The Dirt on Nicky

118

One thing, then another

In his book Gaia’s Garden, Toby Hemenway describes the typical sequence in which plants transform a cleared area into scrubby grasslands, then to scrubby brushiness, to thickets with a couple pine trees and the next thing you know – the Black Forest. The process might take a century or so, and it is called ecological succession.

College professors who studied succession made lists and drew charts, and they will tell you the first phase of succession is basically what happens next after a patch of land is cleared or burned or somehow made bare. I saw the southern tip of the island of Hawai’i where lava flows had covered the landscape and spilled into the ocean, but ferns nevertheless sprouted on the lava. They were the pioneers. I haven’t been back, so I don’t know what sprouted next.

On my rocky hillside, it wasn’t lava but me and my mattock gouging out the rocks and whatnot claiming space for a garden. This means I set the stage for succession. Typical home gardens might always be kept in a perpetual first phase of succession – annuals in, annuals out. Nothing wrong with however you garden because you are doing the world a favor.

But what happens in phase two? It begins with natives that would been there already but waited for me to break ground. Rudbeckias, monardas, purple dead nettle, lambsquarters, dock, rosa canina all return in my garden without warning every year. And how did purslane get here?

In my gardens through the years, I have always kept a few unexpected native volunteers out of curiosity, but not jimson weed. Didn’t like the smell or the vibe, so never kept them. Its name originally was Jamestown weed because Jamestown was where early British soldiers consumed jimsom weed soup shortly before manifesting a series of deleterious physical complications.

In that vicinity, jimson weed was part of the succession.

Besides the natives that want to live in your garden, there are your own introductions. I once let two parsley plants go through their two-year cycle, and each made a million seeds which scattered down the pathway – an easy way to grow parsley and an example of plants finding a way if we leave them alone, and that’s a good thing. Arugula, cilantro, dill, lettuce and others reseed themselves if allowed, which, if continued, is entering the phase two mindset of succession. It makes for unexpected though unpredictable surprises, and I look forward to being surprised each spring.

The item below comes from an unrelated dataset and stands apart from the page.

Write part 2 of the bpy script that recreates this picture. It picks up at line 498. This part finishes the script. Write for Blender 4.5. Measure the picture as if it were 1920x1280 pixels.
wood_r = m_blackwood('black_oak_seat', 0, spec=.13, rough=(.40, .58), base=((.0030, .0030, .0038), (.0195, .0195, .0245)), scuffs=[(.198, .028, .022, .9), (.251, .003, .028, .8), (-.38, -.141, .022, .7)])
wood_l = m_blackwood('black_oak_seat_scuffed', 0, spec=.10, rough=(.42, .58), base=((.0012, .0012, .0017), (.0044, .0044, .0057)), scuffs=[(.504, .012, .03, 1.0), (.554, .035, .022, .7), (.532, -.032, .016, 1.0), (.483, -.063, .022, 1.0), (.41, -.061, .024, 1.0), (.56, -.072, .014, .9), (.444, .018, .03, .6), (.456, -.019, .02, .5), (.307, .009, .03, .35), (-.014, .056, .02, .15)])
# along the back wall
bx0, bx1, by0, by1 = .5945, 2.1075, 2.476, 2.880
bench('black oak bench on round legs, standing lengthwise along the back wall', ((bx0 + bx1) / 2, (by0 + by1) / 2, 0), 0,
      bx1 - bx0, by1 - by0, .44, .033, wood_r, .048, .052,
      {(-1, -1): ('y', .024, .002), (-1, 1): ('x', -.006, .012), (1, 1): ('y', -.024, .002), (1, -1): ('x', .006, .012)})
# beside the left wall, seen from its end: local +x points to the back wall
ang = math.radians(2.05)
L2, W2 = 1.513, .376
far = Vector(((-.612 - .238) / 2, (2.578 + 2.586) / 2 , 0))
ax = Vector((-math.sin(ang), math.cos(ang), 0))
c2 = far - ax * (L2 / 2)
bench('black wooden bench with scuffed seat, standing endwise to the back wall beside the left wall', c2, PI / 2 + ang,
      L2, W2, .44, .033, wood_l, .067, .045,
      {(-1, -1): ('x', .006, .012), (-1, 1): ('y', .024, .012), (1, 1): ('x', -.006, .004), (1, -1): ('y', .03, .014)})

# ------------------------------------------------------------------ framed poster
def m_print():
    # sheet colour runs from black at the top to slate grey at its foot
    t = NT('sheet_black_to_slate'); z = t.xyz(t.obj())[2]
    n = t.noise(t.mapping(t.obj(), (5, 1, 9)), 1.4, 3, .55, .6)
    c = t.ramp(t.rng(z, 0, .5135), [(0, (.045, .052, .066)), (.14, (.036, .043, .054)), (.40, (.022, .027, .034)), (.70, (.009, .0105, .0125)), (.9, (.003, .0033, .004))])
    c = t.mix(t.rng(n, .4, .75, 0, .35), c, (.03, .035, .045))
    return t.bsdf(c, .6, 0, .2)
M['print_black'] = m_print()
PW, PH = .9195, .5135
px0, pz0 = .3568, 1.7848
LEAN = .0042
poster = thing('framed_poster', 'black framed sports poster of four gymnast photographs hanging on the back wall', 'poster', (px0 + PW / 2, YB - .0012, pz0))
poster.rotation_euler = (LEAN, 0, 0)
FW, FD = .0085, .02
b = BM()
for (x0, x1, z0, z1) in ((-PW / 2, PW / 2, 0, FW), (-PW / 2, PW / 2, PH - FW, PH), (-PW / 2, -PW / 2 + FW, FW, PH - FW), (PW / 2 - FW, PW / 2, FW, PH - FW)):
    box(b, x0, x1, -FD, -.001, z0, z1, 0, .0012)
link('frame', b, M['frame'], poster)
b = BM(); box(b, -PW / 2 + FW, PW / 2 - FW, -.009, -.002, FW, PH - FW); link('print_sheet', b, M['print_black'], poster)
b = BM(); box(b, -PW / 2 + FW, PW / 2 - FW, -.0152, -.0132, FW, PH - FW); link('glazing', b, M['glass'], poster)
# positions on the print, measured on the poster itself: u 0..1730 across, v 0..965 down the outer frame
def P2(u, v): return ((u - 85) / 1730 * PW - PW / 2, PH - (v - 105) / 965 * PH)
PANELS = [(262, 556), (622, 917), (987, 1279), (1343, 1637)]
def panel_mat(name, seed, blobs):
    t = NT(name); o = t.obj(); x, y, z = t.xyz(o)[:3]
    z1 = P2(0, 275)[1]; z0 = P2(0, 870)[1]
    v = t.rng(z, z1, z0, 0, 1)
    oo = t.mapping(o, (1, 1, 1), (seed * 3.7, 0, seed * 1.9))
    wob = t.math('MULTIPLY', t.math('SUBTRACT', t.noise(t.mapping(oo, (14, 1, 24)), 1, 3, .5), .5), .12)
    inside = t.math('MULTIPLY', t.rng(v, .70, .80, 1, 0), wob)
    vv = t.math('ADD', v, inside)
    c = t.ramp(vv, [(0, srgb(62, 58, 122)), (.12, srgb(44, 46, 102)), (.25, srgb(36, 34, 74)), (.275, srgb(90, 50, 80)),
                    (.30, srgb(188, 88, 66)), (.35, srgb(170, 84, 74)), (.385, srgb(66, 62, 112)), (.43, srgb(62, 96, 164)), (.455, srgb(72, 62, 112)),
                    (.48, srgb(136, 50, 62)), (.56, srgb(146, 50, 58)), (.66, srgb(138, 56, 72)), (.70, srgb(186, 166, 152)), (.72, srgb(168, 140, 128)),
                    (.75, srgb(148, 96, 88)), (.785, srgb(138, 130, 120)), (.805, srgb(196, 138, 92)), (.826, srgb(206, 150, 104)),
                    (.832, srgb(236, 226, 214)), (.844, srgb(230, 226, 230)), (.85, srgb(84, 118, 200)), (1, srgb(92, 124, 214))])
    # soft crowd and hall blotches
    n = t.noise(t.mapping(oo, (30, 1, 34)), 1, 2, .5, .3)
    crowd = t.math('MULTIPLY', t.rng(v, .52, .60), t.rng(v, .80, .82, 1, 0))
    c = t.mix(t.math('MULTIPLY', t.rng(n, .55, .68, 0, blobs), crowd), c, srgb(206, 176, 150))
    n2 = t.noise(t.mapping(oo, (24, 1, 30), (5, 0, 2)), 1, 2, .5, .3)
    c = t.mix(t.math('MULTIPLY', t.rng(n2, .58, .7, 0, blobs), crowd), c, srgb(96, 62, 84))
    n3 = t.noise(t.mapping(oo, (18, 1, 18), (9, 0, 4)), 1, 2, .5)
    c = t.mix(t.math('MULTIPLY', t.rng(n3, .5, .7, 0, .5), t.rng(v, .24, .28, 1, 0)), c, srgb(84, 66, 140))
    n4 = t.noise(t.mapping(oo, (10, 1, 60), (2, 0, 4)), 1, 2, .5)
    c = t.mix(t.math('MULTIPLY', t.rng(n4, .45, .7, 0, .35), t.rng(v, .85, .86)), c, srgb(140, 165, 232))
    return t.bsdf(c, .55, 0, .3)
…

And then you can add perennials such as oregano, thyme, comfrey, beautyberries, raspberries, grapes, asparagus… how much room do you have? Interspersed will be annual vegetables, herbs and flowers… how much time do you have?

If a garden space is left to go totally wild with perennials and annual natives, sneaking in three zucchini plants and a couple okras might be a challenge. The goal of ecological succession in personal terms is to help stabilize the ecosystem that is your garden and its environs.

A garden is a living being – perennials here and there, spearmint spreading in the corner, sassafras root keeps shooting up suckers, dead nettle among rocks borders, grass and henbit for the compost – so respectfully keeping beds for healthy, colorful vegetable plants among all this life seems appropriate.

Biodiversity makes an ecosystem more resilient during and after stressful weather events. University professors who study succession and make lists and draw charts claim a biodiverse garden if well-tended will be more productive, so you can try it if you want to. Start by learning more about natives and why those particular ones chose your locale. They came for a reason. I feel I’m walking into a community when I go to my garden.

Each garden space has particular soil, available water and weather patterns, so learn what works for you, and if you need to, look up ecology professors – they have charts.